Capital city house prices are expected to rise a further 5 per cent in 2015, driven by strong growth in Sydney and Brisbane, new forecasts suggest.
Last year, capital city house prices climbed 6.8 per cent, according to official Australian Bureau of Statistics data, driven by a 12.2 per cent surge in the average cost of Sydney real estate.
The latest forecasts, which stem from Domain Group’s autumn ‘state of the market’ report, follow the Reserve Bank of Australia’s decision to cut rates in February and it is expected housing demand will be further stimulated by the likelihood of further moves in coming months.
“Buyer confidence has been boosted with the Reserve Bank’s recent interest rate cut and we’ve seen a solid start to 2015 in most markets,” Andrew Wilson, senior economist at the Domain Group, said.

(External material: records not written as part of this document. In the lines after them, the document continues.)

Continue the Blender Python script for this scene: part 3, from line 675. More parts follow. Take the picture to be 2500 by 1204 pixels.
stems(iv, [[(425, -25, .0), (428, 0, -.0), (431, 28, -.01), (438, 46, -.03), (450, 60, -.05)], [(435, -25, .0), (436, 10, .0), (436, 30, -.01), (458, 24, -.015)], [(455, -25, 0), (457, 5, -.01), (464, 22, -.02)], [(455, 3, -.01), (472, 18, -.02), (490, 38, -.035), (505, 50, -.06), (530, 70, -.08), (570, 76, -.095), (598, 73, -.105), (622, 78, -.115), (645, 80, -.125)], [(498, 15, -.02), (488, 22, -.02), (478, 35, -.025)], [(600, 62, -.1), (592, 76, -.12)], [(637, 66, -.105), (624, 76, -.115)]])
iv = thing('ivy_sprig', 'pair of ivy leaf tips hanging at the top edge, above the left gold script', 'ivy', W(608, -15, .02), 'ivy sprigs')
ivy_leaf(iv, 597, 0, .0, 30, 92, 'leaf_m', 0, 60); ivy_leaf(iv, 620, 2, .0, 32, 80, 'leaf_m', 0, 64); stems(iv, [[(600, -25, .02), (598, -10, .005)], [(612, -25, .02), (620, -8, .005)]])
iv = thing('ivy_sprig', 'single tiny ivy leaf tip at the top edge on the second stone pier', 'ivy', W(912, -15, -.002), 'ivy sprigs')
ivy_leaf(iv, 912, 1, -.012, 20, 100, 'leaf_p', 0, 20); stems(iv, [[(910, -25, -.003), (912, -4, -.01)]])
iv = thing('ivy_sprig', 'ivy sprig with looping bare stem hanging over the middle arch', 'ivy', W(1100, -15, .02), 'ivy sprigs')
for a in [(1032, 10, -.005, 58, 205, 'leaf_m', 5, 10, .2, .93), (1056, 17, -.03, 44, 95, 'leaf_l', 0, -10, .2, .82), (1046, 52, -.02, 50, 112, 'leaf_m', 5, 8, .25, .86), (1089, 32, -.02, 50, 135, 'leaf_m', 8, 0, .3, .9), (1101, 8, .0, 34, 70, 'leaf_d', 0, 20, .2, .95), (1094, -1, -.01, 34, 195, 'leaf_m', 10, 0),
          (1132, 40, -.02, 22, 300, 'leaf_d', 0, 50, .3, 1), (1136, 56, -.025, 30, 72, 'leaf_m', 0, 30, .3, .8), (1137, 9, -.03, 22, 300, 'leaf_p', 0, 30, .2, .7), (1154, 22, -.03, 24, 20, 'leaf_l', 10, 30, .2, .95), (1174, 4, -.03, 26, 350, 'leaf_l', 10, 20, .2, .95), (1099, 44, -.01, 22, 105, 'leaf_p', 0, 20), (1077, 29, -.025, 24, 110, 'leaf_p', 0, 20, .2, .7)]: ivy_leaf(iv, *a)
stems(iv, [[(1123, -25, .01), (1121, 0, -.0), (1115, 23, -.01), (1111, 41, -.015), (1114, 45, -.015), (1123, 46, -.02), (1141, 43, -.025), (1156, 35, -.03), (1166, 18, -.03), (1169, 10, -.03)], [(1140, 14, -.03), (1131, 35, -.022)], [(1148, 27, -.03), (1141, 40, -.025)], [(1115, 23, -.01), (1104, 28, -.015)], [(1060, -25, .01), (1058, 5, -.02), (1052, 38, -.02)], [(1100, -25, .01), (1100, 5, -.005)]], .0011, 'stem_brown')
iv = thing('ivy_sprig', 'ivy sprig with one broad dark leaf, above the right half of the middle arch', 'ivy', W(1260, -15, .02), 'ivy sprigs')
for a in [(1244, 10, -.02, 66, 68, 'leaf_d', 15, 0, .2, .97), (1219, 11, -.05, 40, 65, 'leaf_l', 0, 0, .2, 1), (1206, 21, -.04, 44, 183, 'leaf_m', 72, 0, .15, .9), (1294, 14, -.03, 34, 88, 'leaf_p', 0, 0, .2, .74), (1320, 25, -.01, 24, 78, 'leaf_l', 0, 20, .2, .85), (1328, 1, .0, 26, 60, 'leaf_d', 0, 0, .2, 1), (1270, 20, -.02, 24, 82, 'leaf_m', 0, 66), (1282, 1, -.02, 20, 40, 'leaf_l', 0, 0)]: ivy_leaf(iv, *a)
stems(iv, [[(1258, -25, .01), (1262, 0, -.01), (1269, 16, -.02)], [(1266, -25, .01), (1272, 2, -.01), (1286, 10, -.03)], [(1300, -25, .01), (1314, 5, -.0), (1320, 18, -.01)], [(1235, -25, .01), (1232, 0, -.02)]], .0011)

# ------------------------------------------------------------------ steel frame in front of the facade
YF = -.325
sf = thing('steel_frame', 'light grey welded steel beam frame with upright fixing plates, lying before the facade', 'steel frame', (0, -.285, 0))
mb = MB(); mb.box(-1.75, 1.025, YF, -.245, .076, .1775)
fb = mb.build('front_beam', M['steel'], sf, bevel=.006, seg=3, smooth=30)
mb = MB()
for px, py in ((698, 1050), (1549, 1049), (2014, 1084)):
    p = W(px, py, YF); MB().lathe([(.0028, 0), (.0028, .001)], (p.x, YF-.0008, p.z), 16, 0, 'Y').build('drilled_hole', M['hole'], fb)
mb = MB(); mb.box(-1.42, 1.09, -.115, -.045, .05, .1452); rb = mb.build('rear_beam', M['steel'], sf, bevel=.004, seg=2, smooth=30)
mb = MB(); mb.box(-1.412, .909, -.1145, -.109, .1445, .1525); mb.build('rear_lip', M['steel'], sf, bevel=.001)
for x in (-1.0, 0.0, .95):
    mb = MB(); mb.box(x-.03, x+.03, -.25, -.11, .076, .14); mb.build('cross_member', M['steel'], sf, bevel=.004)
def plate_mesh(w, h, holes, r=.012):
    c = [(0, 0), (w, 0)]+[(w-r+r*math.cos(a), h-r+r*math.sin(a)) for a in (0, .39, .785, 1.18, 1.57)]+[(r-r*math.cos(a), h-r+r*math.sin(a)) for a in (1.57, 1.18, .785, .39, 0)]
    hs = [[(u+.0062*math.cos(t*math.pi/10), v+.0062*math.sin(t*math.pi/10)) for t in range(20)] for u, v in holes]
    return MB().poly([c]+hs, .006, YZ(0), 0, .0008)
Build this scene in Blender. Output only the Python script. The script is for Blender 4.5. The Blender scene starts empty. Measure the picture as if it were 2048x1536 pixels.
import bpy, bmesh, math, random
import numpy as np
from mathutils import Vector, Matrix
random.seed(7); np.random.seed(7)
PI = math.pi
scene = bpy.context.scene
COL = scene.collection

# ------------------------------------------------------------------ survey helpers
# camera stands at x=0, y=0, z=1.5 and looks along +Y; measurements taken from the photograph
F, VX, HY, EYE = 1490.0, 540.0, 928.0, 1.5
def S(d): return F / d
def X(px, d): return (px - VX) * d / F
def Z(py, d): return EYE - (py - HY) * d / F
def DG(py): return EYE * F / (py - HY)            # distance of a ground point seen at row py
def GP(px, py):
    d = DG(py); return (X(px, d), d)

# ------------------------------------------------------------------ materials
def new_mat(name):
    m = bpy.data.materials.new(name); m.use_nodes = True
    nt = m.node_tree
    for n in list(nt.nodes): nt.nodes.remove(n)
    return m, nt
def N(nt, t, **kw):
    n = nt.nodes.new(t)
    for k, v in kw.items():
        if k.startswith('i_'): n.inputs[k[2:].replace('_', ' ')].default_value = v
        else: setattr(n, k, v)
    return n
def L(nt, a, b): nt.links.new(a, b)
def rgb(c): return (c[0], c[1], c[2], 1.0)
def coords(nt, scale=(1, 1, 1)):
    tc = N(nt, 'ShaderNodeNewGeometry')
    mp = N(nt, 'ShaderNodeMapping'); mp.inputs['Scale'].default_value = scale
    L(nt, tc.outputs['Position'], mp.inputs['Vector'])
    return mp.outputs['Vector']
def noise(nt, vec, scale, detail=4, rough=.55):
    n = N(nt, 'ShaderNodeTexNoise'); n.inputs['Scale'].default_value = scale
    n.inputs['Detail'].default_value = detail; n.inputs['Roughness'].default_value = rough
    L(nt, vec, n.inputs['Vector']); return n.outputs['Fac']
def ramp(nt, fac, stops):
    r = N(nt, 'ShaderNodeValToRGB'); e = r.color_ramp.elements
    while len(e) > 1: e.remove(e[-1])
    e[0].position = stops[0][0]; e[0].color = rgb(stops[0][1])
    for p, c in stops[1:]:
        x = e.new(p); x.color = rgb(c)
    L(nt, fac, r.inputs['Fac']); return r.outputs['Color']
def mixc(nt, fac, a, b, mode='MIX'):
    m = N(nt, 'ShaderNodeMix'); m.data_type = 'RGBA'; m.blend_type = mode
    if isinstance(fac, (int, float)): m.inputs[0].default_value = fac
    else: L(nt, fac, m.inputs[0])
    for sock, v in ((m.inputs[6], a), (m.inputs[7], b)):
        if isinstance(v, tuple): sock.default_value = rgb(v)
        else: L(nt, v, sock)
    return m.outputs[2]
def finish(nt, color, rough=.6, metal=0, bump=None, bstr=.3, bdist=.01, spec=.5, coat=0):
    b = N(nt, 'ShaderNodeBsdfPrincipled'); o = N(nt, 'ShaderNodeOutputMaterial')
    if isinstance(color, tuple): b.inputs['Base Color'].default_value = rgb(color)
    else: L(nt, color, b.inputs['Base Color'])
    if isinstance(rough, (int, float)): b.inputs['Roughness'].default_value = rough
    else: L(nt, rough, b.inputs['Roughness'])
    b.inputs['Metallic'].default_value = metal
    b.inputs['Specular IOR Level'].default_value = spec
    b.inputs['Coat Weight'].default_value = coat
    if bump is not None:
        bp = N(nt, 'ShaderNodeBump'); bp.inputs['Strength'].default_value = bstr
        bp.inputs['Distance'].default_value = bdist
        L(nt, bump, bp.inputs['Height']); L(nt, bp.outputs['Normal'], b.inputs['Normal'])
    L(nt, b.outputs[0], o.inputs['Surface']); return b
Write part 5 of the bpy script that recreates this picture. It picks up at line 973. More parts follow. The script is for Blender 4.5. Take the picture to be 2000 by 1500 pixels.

“We are expecting buyer activity to remain solid through the autumn selling season and then moderate as we head into spring.”
While the average growth in capital city prices is likely to reach 5 per cent, Sydney and Brisbane are expected to top this number, with the bubbling market in the Harbour City showing no signs of slowing.
“Sydney and Brisbane are set to be the best performers over the year, with 8 per cent and 6 per cent growth forecast respectively,” Dr Wilson said.
“Sydney’s resilience is largely driven by its property shortages and economy, however investor activity remains at record levels and this is another key driver of the price growth being seen.”
However, the trend is not so positive for Perth, Canberra and Darwin, which are expected to be the laggards again in 2015.
“Declining local economies spell fairly modest growth of around 2 per cent for Darwin, Canberra and Perth,” Dr Wilson said.
“[Meanwhile], Melbourne, Adelaide and Hobart are in for another positive year, with moderate growth of between 3 and 5 per cent likely.”